If we were to get the in­for­ma­tion, we may well find amid the rea­sons that our chil­dren are act­ing out is in­ces­tu­ous trau­ma and ear­ly life and/or con­tin­u­ing mo­lesta­tion, among our boys and girls. But I get a feel­ing we're afraid to find the caus­es and meet our charges with cru­cial in­ter­ven­tions be­fore rel­e­gat­ing them and their stum­bling par­ents, who them­selves have nev­er had an in­ter­ven­tion, to Mon­sters Inc.

"Sex­u­al abuse, es­pe­cial­ly in­cest, is a cringe-wor­thy sub­ject in T&T... and is a vi­o­la­tion of which lit­tle is said even though we know and sus­pect that peo­ple with­in a child's home/fam­i­ly ac­count for more cas­es of child­hood sex­u­al trau­ma."

When I wrote that sen­tence re­cent­ly, com­ment­ing on young women who bore their fa­ther's child, I was think­ing of sit­u­a­tions where the of­fend­ing par­ent, (step­par­ent, un­cle, grand­fa­ther, sib­ling) de­nies the crime and a child is borne.

What hap­pens to the ba­by's iden­ti­ty? How does such a child func­tion if the ev­i­dence of their be­gin­nings is placed be­fore them? What does a child do when his/her fa­ther is al­so his/her grand­fa­ther?

Some fam­i­lies are known to have used abor­tion as a mech­a­nism to treat with the vis­i­bil­i­ty of the dirty lit­tle se­cret in their homes that a preg­nan­cy brings. But what about the ad­di­tion­al psy­cho­log­i­cal trau­ma your daugh­ter or son is made to bear mum­my? Dad­dy?

Yet, these sce­nar­ios deal on­ly with the com­pound­ed is­sue of bear­ing a child from an in­ces­tu­ous re­la­tion­ship. For the most part, psy­chi­a­trist treat those who suf­fered the vi­o­la­tion with­out the "vis­i­ble" ev­i­dence.

The brute-beast ug­li­ness of these sce­nar­ios may ac­count for why in­cest is still low­ered to the "hushed, shad­owy out­skirts of pub­lic and per­son­al dis­cus­sion" in a world that is able to be ac­cept­ing and open­ly ad­vo­cate for les­bian, gay, bi­sex­u­al, trans and queer among us; a world where very few is­sues re­main "too con­tro­ver­sial or taboo to dis­cuss."
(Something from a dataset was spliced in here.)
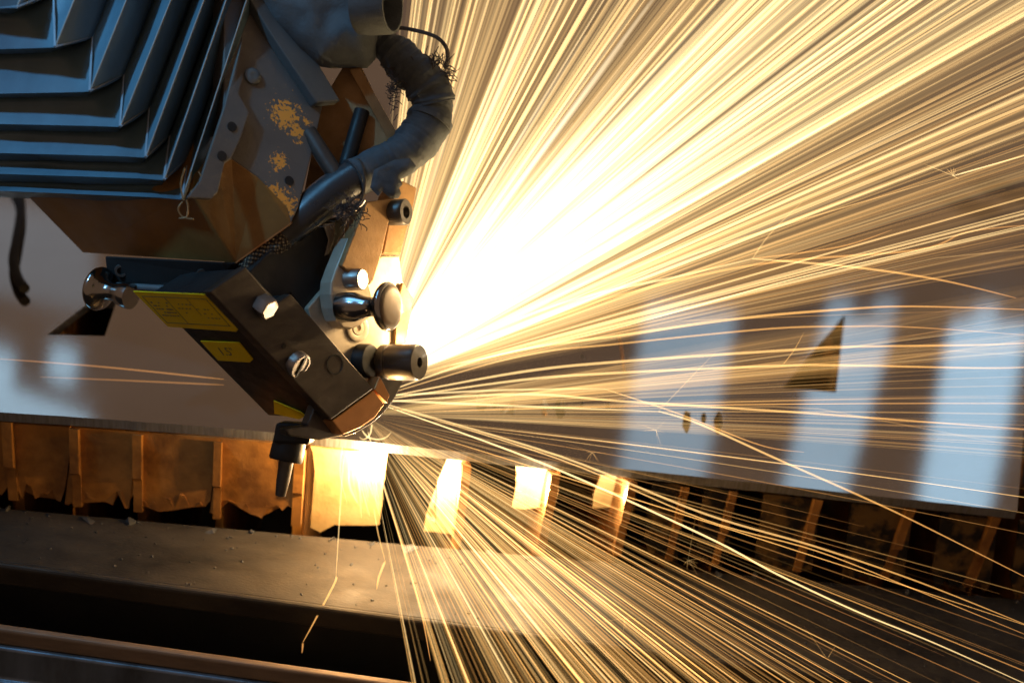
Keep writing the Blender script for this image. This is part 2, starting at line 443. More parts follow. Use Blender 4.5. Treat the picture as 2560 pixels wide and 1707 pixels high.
for x, y, e in ((1118, 1225, .30), (1345, 1222, .34), (1545, 1238, .13)):   # lamps added close to the tabs, standing in for light of the cut
    lamp('kerf_fill_lamp', 'POINT', fpl([(x, y)], .004)[0], e, (1.0, .76, .46), .003)
# front rail: a ledge, its dark lip, and a second beam nearer the camera
A0, A1 = onplane(-400, 1255 - 36, FP, FN), onplane(2900, 1525, FP, FN)
A0.z = A1.z = ZA
L0, L1 = on_z(0, 1408, ZA), on_z(700, 1502, ZA)
Ld = (L1 - L0).normalized()
LB0, LB1 = L0 - Ld * 0.25, L0 + Ld * 0.75
def extr(name, p0, p1, prof, mt, bev=0.0015):
    """prof: offsets (toward the camera, up) from the line p0-p1; one long bar."""
    q = -EY
    f = [p0 + q * a + V((0, 0, b)) for a, b in prof]; g = [p1 + q * a + V((0, 0, b)) for a, b in prof]
    bm = bmesh.new(); prism_bm(f, V((0, 0, 0)), back=g, bm=bm)
    return bevel(link(name, fin(bm), mt, bed), bev, 3)
ledge = prism('front_ledge', [A0 + EY * .001, A1 + EY * .001, LB1, LB0], V((0, 0, -.008)), M['rail'], bed, .002)
extr('ledge_lip', LB0 + V((0, 0, .0022)), LB1 + V((0, 0, .0022)), [(0, 0), (.004, 0), (.004, -.012), (0, -.012)], M['rail'], .0018)
extr('ledge_web', LB0 - V((0, 0, .0105)), LB1 - V((0, 0, .0105)), [(-.004, 0), (-.001, 0), (-.001, -.12), (-.004, -.12)], M['raildark'])
ZB = ZA - .012
B0, B1 = on_z(0, 1556, ZB), on_z(1000, 1697, ZB)
Bd = (B1 - B0).normalized()
BB0, BB1 = B0 - Bd * .2, B0 + Bd * .7
M['beam'] = mat('beam_highlight', (0.22, 0.145, 0.085), (0.13, 0.085, 0.05), 30, 0.5, 0.08, metal=0.3, bump=0.15, stretch=(1, 6, 6))  # brown stands in for the warm highlight along the beam's edge
M['beamface'] = mat('window_tinted_beam', (0.20, 0.24, 0.29), (0.07, 0.075, 0.075), 40, 0.4, 0.12, metal=0.5, bump=0.3, stretch=(1, 1, .3))  # blue put in for the window's reflection on this face
extr('lower_beam_edge', BB0, BB1, [(0, 0), (.004, -.0005), (.0055, -.008), (0, -.008)], M['beam'], .0012)
extr('lower_beam', BB0 - V((0, 0, .0082)), BB1 - V((0, 0, .0082)), [(.002, 0), (.0075, 0), (.0095, -.016), (.012, -.0165), (.02, -.08), (.002, -.08)], M['beamface'], .0015)
extr('gutter_floor', LB0 - V((0, 0, .075)) , LB1 - V((0, 0, .075)), [(-.02, 0), (.12, 0), (.12, -.004), (-.02, -.004)], M['raildark'])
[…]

It must be the cur­dling that comes with the idea that a child is be­ing raped by his/her own par­ent/rel­a­tive, that his/her own flesh and blood is de­stroy­ing their psy­che, blunt­ly pierc­ing their in­no­cence with ir­repara­ble cru­el­ty, that shames us in­to si­lence, a si­lence which con­tin­ues to con­demn us and dis­rupt the "hap­py" lie with var­ied ex­hi­bi­tions of vi­o­lence and crime that we can­not ex­plain or con­tain.
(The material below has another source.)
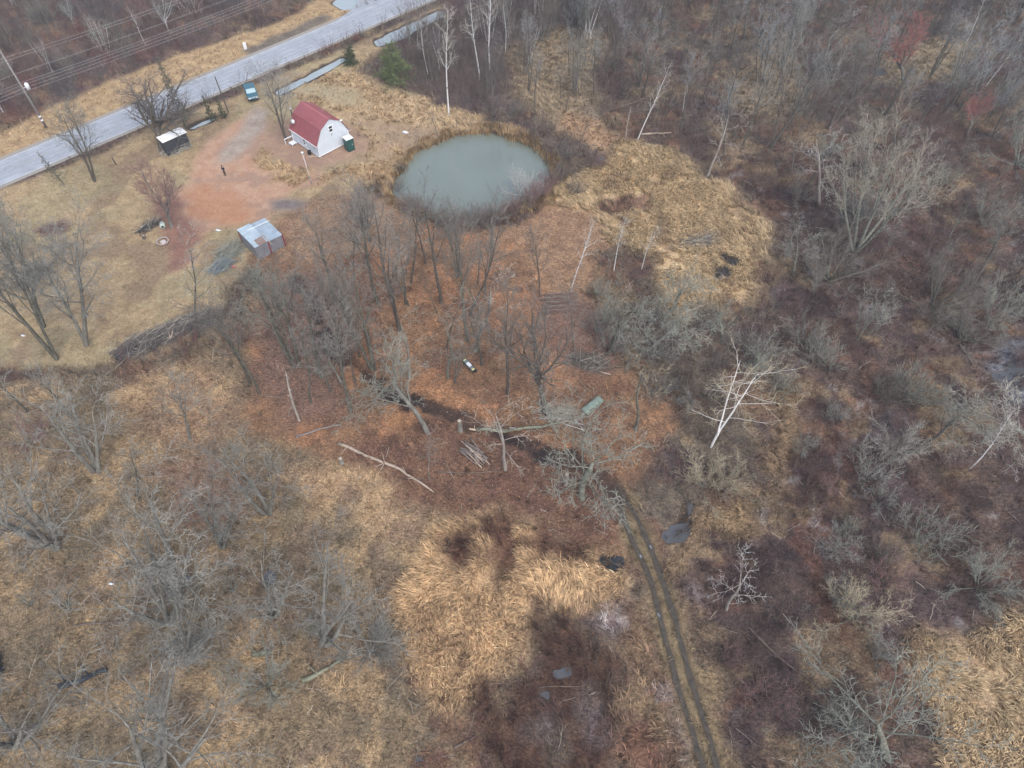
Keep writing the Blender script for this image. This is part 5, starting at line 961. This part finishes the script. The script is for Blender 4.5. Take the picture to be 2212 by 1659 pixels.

Ken Eisold, PhD, in his ar­ti­cle, What's wrong with in­cest, says, "Chil­dren need to be pro­tect­ed from sex­u­al ex­ploita­tion by par­ents (adults, sib­lings), be­cause it is all too easy for them to be abused. And we know all too well the life-long dam­ag­ing ef­fects on chil­dren who are ex­ploit­ed by those on whom they are de­pen­dent. Their ca­pac­i­ty to trust oth­ers is im­paired if not de­stroyed," (www.keneisold.com/2010/12/is-in­cest-wrong/).

"So we need laws and cus­toms and taboos, what­ev­er it takes, to pre­serve the trust that chil­dren need to have in their care­givers. That trust is not on­ly the ba­sis for their fu­ture re­la­tion­ships with oth­ers. It's the ba­sis for the con­fi­dence they need to be re­spon­si­ble adults and cit­i­zens," says Eisold.